At the Laboratoire de Psychologie et NeuroCognition in Grenoble, we launched a large online study on this topic in July 2021. The study is still in progress and can be conducted in English or French45. It includes questionnaires on mental representations and imagery and an audio perceptual test. We have recruited our participants very broadly and by targeting the networks of people concerned with aphantasia. To date, out of approximately 1,000 participants, we have already identified 200 people whose responses to the questionnaires suggest aphantasia. Some of these people report that they can speak to themselves internally, but that their inner language is not aural: it is just words, no voice sensation, no intonation, no visual image of written words or gestures (of sign language). In contrast, our survey revealed that some people have auditory verbal hyperphantasia, i.e. an ability to generate very loud, vivid and clearly sensory inner verbalisations6.
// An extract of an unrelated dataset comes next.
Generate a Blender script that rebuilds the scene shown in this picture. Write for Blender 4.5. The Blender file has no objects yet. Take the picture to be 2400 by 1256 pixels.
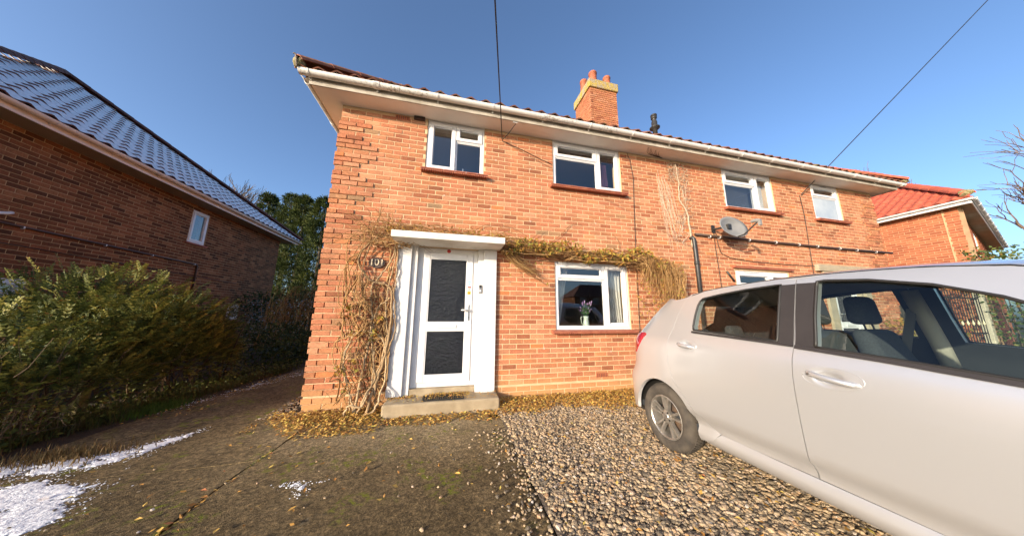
import bpy, bmesh, math, random
from mathutils import Vector, Matrix
from mathutils.geometry import delaunay_2d_cdt
RND = random.Random(11)
PI = math.pi
scene = bpy.context.scene
COL = scene.collection

# ------------------------------------------------------------------ camera
CAM = Vector((1.779, -4.059, 1.2996))
F_PX = 606.755
YAW, PITCH, ROLL = 0.230646, 0.174132, 0.007779
fw = Vector((math.sin(YAW)*math.cos(PITCH), math.cos(YAW)*math.cos(PITCH), math.sin(PITCH)))
rt = Vector((math.cos(YAW), -math.sin(YAW), 0)); up = rt.cross(fw)
rt2 = rt*math.cos(ROLL)+up*math.sin(ROLL); up2 = up*math.cos(ROLL)-rt*math.sin(ROLL)
cd = bpy.data.cameras.new('camera'); cam = bpy.data.objects.new('camera', cd); COL.objects.link(cam)
m3 = Matrix((rt2, up2, -fw)).transposed()
cam.matrix_world = Matrix.Translation(CAM) @ m3.to_4x4()
cd.sensor_width = 36.0; cd.lens = F_PX/2400*36.0; cd.clip_start = 0.05; cd.clip_end = 2000
scene.camera = cam

# ------------------------------------------------------------------ sky and sun
SUN_D = Vector((1.4, 1.0, -0.40)).normalized()
SUN_EL = math.asin(-SUN_D.z)
w = bpy.data.worlds.new('World'); scene.world = w; w.use_nodes = True
nt = w.node_tree; bg = nt.nodes['Background']
sky = nt.nodes.new('ShaderNodeTexSky'); sky.sky_type = 'NISHITA'; sky.sun_disc = False
sky.sun_elevation = SUN_EL
sky.sun_rotation = math.atan2(-SUN_D.x, -SUN_D.y)
sky.altitude = 0; sky.air_density = 0.75; sky.dust_density = 2.2; sky.ozone_density = 3.0
nt.links.new(sky.outputs[0], bg.inputs[0]); bg.inputs[1].default_value = 0.15
sl = bpy.data.lights.new('sun', 'SUN'); sl.energy = 3.3; sl.angle = math.radians(0.53); sl.color = (1.0, 0.835, 0.635)
so = bpy.data.objects.new('sun', sl); COL.objects.link(so)
so.rotation_euler = SUN_D.to_track_quat('-Z', 'Y').to_euler(); so.location = (-20, -15, 15)
scene.view_settings.view_transform = 'Standard'; scene.view_settings.look = 'None'
scene.view_settings.gamma = 1.0; scene.view_settings.use_curve_mapping = False
scene.view_settings.exposure = 1.13
scene.cycles.max_bounces = 8; scene.cycles.transparent_max_bounces = 16
scene.cycles.use_denoising = True

# ------------------------------------------------------------------ helpers
class MB:
    def __init__(s): s.v = []; s.f = []; s.r = []; s.m = []
    def add(s, vs, fs, r=0.5, m=0):
        b = len(s.v); s.v.extend(vs)
        for f in fs: s.f.append(tuple(i+b for i in f)); s.r.append(r); s.m.append(m)
    def box(s, x0, y0, z0, x1, y1, z1, r=0.5, m=0):
        s.add([(x0,y0,z0),(x1,y0,z0),(x1,y1,z0),(x0,y1,z0),(x0,y0,z1),(x1,y0,z1),(x1,y1,z1),(x0,y1,z1)],
              [(0,3,2,1),(4,5,6,7),(0,1,5,4),(1,2,6,5),(2,3,7,6),(3,0,4,7)], r, m)
    def hexa(s, p, r=0.5, m=0):   # 8 points: bottom 4, top 4
        s.add([tuple(q) for q in p], [(0,3,2,1),(4,5,6,7),(0,1,5,4),(1,2,6,5),(2,3,7,6),(3,0,4,7)], r, m)
    def tube(s, pts, rad, n=6, r=0.5, m=0, cap=True):
        pts = [Vector(p) for p in pts]
        if not isinstance(rad, (list, tuple)): rad = [rad]*len(pts)
        vs = []; prev = None
        for i, p in enumerate(pts):
            d = (pts[min(i+1, len(pts)-1)]-pts[max(i-1, 0)])
            if d.length < 1e-9: d = Vector((0,0,1))
            d.normalize()
            if prev is None:
                a = Vector((0,0,1)) if abs(d.z) < 0.9 else Vector((1,0,0))
                a = (a-d*a.dot(d)).normalized()
            else:
                a = prev-d*prev.dot(d)
                a = a.normalized() if a.length > 1e-6 else d.orthogonal().normalized()
            prev = a; b = d.cross(a)
            for k in range(n):
                t = 2*PI*k/n; vs.append(tuple(p+(a*math.cos(t)+b*math.sin(t))*rad[i]))
        fs = []
        for i in range(len(pts)-1):
            for k in range(n):
                k2 = (k+1) % n; fs.append((i*n+k, i*n+k2, (i+1)*n+k2, (i+1)*n+k))
        if cap: fs.append(tuple(range(n-1, -1, -1))); fs.append(tuple((len(pts)-1)*n+k for k in range(n)))
        s.add(vs, fs, r, m)
    def lathe(s, prof, c, axis='z', n=32, r=0.5, m=0, closed=False):
        vs = []; c = Vector(c)
        for (rad, h) in prof:
            for k in range(n):
                t = 2*PI*k/n; a, b = rad*math.cos(t), rad*math.sin(t)
                q = {'z': (a, b, h), 'x': (h, a, b), 'y': (a, h, b)}[axis]
                vs.append(tuple(c+Vector(q)))
        fs = []
        rows = len(prof)
        for i in range(rows-1 if not closed else rows):
            j = (i+1) % rows
            for k in range(n):
                k2 = (k+1) % n; fs.append((i*n+k, i*n+k2, j*n+k2, j*n+k))
        s.add(vs, fs, r, m)
    def prism(s, poly, fn, h0, h1, r=0.5, m=0):   # poly 2d ccw, fn(a,b,h)->xyz
        n = len(poly)
        vs = [tuple(fn(a, b, h0)) for a, b in poly]+[tuple(fn(a, b, h1)) for a, b in poly]
        fs = [tuple(range(n-1, -1, -1)), tuple(range(n, 2*n))]+[(i, (i+1) % n, n+(i+1) % n, n+i) for i in range(n)]
        s.add(vs, fs, r, m)
    def mesh(s, name, mats, smooth=False):
        me = bpy.data.meshes.new(name); me.from_pydata(s.v, [], s.f)
        for mt in (mats if isinstance(mats, (list, tuple)) else [mats]): me.materials.append(mt)
        at = me.attributes.new('rnd', 'FLOAT', 'FACE'); at.data.foreach_set('value', s.r)
        if any(s.m): me.polygons.foreach_set('material_index', s.m)
        if smooth: me.polygons.foreach_set('use_smooth', [True]*len(me.polygons))
        me.validate(); me.update()
        return me
    def build(s, name, mats, parent=None, smooth=False, kind=None):
        return place(name, s.mesh(name, mats, smooth), parent, kind)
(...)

Inner speech without auditory or visual sensation, auditory and visual verbal aphantasia, represents a challenge to current theories of cognition and language. Can we access words without their sound, their spelling, or their sign? Research in psycholinguistics suggests that there is a level of representation, the lemma, in which we have access to certain characteristics of the word, without having the phonological form, the sound, in mind. This is the “tip-of-the tongue” phenomenon. When speaking, we can sometimes remember certain details of the word we are looking for, like the number of syllables, the consonant with which it begins, without being able to say it to ourselves in its whole form and therefore to mentally simulate its sound.
At the other extreme, hyperphantasia, the ability to hear voices in one’s head as clearly as in reality, raises the question of the limit between mental imagery and hallucination. How can we avoid confusing the imagined voice with a voice actually perceived?
Some studies seem to postulate that aphantasia is a disorder, but recent research suggests rather that it is simply a specific mode of operation, an atypical mental functioning. So, the question remains unresolved. As does the question of whether hyperphantasia is an advantage or a disadvantage, especially when flashbacks or imagined sensations become too intense. There is still little research on the consequences of atypical forms of mental imagery. It can be assumed that people with aphantasia process information in a more semantic, factual, or descriptive way, whereas people with hyperphantasia would engage in more detailed sensory processing. The practice of inner language in these two atypical populations probably gives rise to very different representations of the self and it can be hypothesised that self-awareness is itself constructed in an extremely varied manner. It is therefore important to continue to explore the diversity of forms of inner language and to survey as many individuals as possible.